Ms Barclay, thought to be the first female scribe in more than 250 years, is currently repairing a 200-year-old rare memorial Torah from Klatovy, Czech Republic, which survived the Holocaust.

She was asked to restore it by Rabbi Jackie Tabick of North West Surrey Synagogue, where the scroll is on permanent loan.

Ms Barclay, 40, tells People: “All the scrolls I repair are very special but I really do like repairing Czech scrolls. It is so important to keep them going because of their significant history.” She adds: “It is also special to work on as a majority of the Czech scrolls are written by Kabbalists, who had a particularly unique way of writing. They had a different way of laying letters out and did special spirals.”
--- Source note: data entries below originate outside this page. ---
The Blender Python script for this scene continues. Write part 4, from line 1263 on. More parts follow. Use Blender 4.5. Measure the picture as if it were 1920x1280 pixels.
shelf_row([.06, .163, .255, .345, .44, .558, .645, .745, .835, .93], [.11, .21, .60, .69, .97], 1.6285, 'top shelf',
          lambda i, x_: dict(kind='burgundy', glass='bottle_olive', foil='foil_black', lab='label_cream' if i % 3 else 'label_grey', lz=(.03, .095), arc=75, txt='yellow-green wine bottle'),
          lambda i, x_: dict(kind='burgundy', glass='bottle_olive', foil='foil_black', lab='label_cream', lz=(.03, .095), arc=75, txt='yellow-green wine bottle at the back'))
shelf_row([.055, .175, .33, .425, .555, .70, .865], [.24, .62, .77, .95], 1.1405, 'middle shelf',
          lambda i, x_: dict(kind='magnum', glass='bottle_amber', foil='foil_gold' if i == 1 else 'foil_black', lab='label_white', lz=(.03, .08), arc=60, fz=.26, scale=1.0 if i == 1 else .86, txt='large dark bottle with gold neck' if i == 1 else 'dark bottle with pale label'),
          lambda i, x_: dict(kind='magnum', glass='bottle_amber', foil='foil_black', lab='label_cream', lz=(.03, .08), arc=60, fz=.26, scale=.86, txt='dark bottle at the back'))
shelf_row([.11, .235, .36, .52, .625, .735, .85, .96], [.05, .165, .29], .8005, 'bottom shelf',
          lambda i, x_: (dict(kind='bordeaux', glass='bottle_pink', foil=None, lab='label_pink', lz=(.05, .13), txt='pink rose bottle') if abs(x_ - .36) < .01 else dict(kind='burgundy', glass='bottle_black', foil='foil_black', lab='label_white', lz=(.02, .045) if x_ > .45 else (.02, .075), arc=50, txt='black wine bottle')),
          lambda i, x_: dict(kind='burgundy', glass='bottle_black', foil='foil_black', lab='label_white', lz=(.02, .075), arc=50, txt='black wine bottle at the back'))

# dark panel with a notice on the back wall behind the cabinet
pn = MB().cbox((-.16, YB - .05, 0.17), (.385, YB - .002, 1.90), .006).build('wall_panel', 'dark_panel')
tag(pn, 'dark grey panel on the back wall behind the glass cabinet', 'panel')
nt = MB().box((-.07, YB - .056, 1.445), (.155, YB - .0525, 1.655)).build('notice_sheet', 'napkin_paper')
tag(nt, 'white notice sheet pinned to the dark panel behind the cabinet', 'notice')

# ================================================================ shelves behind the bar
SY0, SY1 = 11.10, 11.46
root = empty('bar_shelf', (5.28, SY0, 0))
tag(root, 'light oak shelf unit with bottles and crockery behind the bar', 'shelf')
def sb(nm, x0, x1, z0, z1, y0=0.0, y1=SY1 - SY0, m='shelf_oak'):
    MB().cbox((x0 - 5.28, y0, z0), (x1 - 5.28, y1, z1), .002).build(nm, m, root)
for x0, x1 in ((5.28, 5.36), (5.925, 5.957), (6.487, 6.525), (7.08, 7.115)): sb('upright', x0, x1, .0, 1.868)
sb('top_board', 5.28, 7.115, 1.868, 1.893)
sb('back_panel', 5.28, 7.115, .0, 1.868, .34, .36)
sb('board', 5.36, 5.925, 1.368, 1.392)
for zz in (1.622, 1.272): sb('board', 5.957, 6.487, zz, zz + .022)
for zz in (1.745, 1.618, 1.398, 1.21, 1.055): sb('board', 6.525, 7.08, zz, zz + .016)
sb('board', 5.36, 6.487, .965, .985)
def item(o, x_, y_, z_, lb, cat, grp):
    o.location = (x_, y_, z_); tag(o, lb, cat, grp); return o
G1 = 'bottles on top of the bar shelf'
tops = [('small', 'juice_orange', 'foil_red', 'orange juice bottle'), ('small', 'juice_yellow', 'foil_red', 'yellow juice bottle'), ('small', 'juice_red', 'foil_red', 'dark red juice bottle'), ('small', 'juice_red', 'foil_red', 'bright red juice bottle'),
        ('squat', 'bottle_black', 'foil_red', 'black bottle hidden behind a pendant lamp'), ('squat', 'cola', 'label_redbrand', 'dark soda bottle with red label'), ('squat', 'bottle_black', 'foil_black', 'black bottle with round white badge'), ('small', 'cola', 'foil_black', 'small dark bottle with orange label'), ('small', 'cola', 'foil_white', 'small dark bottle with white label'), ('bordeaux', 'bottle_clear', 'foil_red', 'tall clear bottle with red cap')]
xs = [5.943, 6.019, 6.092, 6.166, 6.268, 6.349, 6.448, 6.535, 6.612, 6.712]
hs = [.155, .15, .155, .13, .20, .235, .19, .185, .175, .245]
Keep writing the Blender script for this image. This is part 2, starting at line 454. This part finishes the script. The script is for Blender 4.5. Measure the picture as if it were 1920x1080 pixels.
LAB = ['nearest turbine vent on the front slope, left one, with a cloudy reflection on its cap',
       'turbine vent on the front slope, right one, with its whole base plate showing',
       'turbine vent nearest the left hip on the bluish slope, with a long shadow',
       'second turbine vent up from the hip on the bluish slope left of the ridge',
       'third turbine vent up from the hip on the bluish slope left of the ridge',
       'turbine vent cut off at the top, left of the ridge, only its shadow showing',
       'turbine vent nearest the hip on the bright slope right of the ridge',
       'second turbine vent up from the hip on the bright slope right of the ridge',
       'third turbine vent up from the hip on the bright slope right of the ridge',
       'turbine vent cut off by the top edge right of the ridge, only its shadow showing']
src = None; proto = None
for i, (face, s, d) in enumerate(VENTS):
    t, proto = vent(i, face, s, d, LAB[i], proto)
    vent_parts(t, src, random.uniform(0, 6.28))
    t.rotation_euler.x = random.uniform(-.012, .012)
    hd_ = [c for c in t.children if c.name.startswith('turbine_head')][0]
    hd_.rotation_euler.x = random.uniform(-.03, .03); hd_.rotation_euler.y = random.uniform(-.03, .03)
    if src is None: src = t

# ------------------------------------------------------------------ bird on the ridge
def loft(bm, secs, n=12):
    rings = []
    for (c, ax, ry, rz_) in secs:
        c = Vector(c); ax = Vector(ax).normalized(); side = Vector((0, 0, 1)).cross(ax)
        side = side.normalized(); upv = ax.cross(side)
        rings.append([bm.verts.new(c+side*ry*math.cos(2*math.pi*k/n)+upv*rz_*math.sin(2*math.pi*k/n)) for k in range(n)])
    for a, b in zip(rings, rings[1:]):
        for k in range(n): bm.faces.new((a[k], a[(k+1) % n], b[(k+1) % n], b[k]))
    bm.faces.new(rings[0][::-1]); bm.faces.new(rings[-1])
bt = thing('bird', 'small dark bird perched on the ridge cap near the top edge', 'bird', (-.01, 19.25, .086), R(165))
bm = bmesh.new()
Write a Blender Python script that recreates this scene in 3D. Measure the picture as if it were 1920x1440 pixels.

The scroll had previously been preserved by six generations of one family before being adopted by the North West Surrey Synagogue.

Ms Barclay says she had wanted to be a scribe since a young age but faced a considerable obstacle — she wasn’t Jewish. She completed an Orthodox conversion in 2003 and later moved to Jerusalem, where she trained as a soferet (female scribe). She says some scrolls can take several months to repair. “It depends what’s wrong with them.”

Home is now in Ilford, Essex, where she lives with her husband, fellow scribe Marc Michaels.

How did the couple meet? Scribing, of course.